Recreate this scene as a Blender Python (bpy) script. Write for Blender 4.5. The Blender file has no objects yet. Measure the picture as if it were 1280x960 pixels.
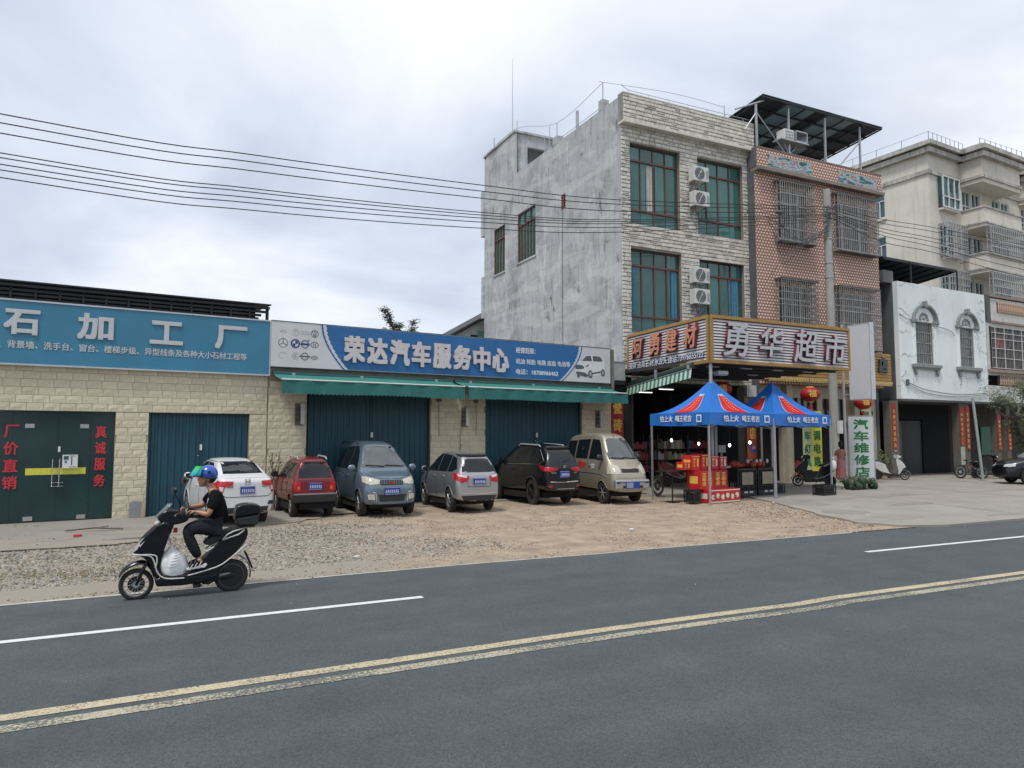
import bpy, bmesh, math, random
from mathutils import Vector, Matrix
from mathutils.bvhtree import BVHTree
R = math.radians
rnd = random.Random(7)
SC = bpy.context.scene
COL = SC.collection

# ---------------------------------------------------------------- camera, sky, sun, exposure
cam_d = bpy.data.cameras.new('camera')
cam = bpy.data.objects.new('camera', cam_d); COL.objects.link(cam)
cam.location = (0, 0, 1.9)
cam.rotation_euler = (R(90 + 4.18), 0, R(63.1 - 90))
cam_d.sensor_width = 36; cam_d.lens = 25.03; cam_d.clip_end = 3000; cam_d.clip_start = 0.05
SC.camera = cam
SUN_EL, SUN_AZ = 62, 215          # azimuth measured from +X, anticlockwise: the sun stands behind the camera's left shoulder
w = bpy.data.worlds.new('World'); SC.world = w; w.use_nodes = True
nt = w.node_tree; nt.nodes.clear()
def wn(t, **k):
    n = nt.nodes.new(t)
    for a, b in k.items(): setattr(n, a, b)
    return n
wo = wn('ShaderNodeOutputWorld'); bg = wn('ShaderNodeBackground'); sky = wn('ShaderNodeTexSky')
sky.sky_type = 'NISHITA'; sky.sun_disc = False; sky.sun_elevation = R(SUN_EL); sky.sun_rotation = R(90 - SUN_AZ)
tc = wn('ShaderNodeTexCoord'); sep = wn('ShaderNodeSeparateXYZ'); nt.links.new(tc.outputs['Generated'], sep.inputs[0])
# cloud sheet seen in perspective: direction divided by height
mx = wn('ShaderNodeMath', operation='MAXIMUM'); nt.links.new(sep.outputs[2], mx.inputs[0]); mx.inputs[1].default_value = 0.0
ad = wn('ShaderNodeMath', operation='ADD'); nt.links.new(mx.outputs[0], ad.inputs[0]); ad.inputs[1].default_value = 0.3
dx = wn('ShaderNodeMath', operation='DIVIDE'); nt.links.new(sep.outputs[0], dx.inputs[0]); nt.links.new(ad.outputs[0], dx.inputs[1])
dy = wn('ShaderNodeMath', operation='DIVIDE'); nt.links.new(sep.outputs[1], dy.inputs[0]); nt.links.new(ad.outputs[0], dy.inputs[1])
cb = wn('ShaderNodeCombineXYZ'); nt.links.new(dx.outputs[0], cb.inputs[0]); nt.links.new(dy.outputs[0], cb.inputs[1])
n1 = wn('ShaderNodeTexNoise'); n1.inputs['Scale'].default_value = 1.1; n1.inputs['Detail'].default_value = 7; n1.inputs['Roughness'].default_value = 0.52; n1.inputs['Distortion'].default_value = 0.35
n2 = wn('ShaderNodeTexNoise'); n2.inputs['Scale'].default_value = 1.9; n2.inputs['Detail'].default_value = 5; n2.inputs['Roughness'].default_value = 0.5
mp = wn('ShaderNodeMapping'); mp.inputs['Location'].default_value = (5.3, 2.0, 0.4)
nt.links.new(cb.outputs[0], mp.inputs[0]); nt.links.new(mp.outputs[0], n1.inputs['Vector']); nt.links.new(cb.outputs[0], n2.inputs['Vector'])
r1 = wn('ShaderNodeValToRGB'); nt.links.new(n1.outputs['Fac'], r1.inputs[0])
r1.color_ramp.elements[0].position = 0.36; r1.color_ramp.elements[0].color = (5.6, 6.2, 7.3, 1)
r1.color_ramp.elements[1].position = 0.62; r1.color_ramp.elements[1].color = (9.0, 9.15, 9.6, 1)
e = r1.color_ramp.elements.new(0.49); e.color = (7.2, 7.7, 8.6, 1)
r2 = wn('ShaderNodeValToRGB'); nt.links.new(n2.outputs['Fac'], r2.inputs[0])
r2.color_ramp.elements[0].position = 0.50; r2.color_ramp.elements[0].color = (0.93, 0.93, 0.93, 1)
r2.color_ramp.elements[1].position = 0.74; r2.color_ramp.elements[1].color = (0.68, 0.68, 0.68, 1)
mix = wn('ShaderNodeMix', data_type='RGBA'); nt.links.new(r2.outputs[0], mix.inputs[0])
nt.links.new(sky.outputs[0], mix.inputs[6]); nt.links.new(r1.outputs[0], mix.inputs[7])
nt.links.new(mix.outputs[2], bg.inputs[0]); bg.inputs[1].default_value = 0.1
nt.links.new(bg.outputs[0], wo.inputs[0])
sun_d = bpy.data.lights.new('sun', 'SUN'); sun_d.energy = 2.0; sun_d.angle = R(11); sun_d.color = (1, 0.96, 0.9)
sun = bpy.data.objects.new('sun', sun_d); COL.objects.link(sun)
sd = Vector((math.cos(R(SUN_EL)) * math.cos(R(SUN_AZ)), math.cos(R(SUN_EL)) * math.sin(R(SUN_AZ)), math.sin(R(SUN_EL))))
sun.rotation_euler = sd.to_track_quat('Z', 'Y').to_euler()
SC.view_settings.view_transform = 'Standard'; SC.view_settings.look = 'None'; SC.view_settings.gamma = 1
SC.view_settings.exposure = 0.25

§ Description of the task
From the opening line of the listing above through the line bearing "COL = SC.collection", repeat each line exactly. Drop every picture.

§ Answer to the exercise
Recreate this scene as a Blender Python (bpy) script. Write for Blender 4.5. The Blender file has no objects yet. Measure the picture as if it were 1280x960 pixels.
import bpy, bmesh, math, random
from mathutils import Vector, Matrix
from mathutils.bvhtree import BVHTree
R = math.radians
rnd = random.Random(7)
SC = bpy.context.scene
COL = SC.collection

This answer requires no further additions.